Feb 19, 2007 22:32
I was watching TV when an advertisement came on about some Fox8 special on Anna Nicole Smith. I don't care about the woman. I think she was a horrific example of the human species but I'm a bit started that she's dead, and has been so apparently for a while now. i didn't hear a thing about this. I don't care to talk about it any more than this. I was just really surprised, is all.
I've not been feeling very good emotionally lately. I have pinned it down to a few things, all of which relate back to Uni. This anxiety is ridiculous when copmpared to last year. I was looking forward to my return of University life. I know exactly what I am dreading though. This new infernal Psychology unit. New people, a new subject, new work load. I don't know what to expect. I don't know how hard the work will be. How much of my time it will eat up from my other projects. I know I always put art down because everyone sees art students as slackers. Truth is though that you don't know how hard it is. How much effort goes into everyones work if they are serious about it. People can slag it off, claim it's a bludge because we actually have fun doing art. Artists are driven and passionate people. If you don't have these things art is nothing. But despite all the fun it is still such a difficult thing to do. The amount of research needed, time and resources... the ingenuity and imagination. It is a lot of hard work. I know that essays take all my attention away from all my other work. I struggle with producing two essays a semester. The thought of maybe having to do four essays with all the other work on top of that is dismal and gruelling.
Maybe it is time I stood up for my fellow artists...
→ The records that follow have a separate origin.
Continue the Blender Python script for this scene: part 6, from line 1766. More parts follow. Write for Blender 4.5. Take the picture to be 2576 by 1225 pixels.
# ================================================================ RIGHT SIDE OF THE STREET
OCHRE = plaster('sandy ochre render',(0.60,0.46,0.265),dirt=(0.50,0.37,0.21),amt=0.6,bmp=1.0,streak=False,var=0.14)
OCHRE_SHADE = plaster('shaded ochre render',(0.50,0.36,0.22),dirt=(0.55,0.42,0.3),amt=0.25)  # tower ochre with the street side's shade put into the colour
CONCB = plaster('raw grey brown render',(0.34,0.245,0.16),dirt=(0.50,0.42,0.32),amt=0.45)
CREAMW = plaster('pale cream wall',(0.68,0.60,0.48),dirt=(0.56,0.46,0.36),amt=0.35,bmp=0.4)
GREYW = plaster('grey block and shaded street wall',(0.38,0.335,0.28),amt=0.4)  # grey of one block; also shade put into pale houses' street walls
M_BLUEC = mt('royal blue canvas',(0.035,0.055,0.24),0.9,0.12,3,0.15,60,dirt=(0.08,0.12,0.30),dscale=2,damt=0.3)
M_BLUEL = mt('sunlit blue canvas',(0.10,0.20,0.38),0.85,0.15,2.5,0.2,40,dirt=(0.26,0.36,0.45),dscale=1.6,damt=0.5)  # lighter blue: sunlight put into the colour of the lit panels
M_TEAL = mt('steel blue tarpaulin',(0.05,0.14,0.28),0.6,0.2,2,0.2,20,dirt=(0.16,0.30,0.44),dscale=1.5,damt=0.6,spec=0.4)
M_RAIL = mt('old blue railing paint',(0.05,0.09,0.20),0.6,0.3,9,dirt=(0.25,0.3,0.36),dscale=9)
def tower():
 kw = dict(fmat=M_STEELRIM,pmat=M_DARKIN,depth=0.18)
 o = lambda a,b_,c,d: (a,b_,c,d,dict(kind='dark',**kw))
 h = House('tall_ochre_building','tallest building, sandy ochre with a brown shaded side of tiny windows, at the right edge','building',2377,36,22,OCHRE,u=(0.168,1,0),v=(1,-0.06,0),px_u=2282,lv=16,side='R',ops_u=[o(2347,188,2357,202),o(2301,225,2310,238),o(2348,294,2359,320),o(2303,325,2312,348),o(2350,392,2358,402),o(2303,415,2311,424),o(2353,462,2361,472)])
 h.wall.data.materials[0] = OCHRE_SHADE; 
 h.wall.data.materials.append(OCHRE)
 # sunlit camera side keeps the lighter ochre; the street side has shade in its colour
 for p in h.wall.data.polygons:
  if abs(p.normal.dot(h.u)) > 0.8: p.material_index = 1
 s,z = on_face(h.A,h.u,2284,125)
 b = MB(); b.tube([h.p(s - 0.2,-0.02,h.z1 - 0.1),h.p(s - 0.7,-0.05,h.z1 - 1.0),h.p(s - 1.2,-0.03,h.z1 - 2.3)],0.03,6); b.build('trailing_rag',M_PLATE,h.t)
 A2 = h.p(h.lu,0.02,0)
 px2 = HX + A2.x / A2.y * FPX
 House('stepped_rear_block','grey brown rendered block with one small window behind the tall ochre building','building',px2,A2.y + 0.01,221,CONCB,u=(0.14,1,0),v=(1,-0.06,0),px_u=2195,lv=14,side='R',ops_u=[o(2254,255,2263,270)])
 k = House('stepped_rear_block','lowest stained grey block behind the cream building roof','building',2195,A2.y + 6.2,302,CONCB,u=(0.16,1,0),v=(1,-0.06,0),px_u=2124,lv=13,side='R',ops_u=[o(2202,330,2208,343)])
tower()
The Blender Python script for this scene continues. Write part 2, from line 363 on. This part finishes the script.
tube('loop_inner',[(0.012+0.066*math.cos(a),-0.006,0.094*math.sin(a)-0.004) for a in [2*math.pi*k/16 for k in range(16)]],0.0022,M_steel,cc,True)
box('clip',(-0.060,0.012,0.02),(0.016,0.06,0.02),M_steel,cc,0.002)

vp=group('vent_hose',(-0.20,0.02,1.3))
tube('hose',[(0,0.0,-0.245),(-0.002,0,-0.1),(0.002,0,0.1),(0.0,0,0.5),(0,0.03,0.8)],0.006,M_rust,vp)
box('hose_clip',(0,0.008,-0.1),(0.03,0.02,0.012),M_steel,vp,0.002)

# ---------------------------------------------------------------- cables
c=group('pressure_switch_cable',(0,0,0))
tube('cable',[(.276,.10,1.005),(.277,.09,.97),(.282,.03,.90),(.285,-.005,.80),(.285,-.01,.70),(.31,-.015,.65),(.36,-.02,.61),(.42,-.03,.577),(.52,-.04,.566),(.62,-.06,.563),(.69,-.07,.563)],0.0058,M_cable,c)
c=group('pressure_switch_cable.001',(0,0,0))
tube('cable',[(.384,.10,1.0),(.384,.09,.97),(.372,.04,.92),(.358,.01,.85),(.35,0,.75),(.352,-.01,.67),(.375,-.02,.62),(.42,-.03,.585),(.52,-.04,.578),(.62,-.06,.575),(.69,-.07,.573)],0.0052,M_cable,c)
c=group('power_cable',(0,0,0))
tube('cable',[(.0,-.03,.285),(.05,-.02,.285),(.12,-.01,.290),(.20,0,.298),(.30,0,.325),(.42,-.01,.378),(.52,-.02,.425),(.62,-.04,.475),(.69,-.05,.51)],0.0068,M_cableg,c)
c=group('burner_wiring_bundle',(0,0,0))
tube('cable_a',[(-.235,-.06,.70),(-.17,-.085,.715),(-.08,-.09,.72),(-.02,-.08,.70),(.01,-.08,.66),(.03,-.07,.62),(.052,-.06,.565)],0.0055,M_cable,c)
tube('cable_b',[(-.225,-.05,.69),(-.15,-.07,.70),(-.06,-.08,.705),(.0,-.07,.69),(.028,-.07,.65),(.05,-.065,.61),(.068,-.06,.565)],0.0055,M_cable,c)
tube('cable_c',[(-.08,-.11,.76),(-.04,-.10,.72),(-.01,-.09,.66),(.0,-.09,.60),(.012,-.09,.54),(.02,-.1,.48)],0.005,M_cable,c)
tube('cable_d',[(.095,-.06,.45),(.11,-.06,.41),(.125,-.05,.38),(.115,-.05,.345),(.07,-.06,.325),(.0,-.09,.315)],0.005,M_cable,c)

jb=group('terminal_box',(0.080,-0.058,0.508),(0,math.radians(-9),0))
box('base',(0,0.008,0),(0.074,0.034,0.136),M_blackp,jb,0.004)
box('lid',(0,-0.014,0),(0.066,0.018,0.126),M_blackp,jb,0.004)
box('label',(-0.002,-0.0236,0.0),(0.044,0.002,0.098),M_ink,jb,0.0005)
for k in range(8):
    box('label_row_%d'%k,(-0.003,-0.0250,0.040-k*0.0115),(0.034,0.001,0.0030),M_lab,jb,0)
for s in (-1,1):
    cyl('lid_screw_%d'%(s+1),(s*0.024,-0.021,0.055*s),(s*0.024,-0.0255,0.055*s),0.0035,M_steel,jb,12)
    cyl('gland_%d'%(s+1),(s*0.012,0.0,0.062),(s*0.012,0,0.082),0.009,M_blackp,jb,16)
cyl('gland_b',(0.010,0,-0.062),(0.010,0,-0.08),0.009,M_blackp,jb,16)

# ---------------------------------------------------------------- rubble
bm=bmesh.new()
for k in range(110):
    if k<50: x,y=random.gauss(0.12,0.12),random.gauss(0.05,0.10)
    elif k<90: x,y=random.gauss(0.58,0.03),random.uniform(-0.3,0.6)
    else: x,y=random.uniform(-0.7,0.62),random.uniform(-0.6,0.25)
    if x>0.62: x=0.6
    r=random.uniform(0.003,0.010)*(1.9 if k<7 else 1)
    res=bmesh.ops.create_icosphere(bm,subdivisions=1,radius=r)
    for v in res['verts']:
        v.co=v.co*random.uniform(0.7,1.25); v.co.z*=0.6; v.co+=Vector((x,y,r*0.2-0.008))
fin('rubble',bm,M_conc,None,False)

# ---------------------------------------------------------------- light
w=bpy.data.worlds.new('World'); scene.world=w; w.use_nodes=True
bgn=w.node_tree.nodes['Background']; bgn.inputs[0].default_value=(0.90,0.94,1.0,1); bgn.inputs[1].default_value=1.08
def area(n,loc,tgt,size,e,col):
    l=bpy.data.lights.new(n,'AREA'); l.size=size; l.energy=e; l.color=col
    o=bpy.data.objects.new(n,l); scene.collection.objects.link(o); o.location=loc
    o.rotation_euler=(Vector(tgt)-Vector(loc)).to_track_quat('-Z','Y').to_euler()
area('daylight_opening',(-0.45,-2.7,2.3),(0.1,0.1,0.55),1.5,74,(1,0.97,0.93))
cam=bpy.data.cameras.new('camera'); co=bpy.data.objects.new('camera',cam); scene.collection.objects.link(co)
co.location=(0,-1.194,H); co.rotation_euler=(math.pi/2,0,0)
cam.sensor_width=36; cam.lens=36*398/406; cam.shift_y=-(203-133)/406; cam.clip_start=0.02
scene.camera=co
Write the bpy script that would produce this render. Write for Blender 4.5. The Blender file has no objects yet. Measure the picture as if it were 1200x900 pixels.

The other side of my anxiety is that I need to get back into it. I need to go back to Uni no matter how much I may dread it. The fear in me is telling me that the Holidays couldn't be long enough, but the logic says that I need to get back to it so I can start feeling better. It has been too long and I have produced nothing worthwhile. i'm going stir-crazy and my fear is blinding me from it. Because I am feeling this mental anguish I've been punishing myself through physical means. All that exercise, even getting my hair cut. I find that when I get really upset with myself I just want to get my hair cut. I want to change myself. Someone came up with the idea that people change their outward appearance because they want a new start, a new persona. I can see the point and agree with it a fair bit. For me its not so much a want to totally change myself. I am looking to define myself. Trying to find out what I am all about. Solidify my inner self. And right now i've decided that I want to look and feel good about myself physically. Especially because I am picking up a new unit at Uni. Trepidation aside, I want to meet new people, make new friends. I love my artsy friends because they are crazy and fun. But I desperatey long for mental stimulation. I want grown up friends. I want friends who can give me something, who can teach me to look at the world in different ways. I want friends I can have intellectual debates with. I don't in the slightest mean to debase my friends. Every one of them is dear to me and I have had great talks with them. Some of them have really pleasantly surprised me with the intellectual maturity. But right now I feel like I am the mentor, and these are my pupils. I need the role reversed. i need equality but also sometimes someone to guide me, hold my hand, or give me a slap. I probably won't get any of that from the people in the Psychology class but it's worth a shot. At the very least I am hoping for some very stimulating discussions in the class and some good material to feed my brain in the lectures.
These are some of the thoughts I've been having. It's definitely not all negative. I definitely feel like I have made some internal progress. This was all largely instigated by a certain event in mid January. I'm kind of grateful for it. It's pushed me to think deeply about my own motivations and reactions. It's made me want to do something about the way I've been behaving. I don't think I've achieved much, especially because of this depressive funk I've been in, but I certainly have a will to improve. And you all know... where there's a will, there's a way. I just need to wait for Uni to commence, for me to fall into a groove and then, hopefully, this cloud will lift a bit so I can focus on other things.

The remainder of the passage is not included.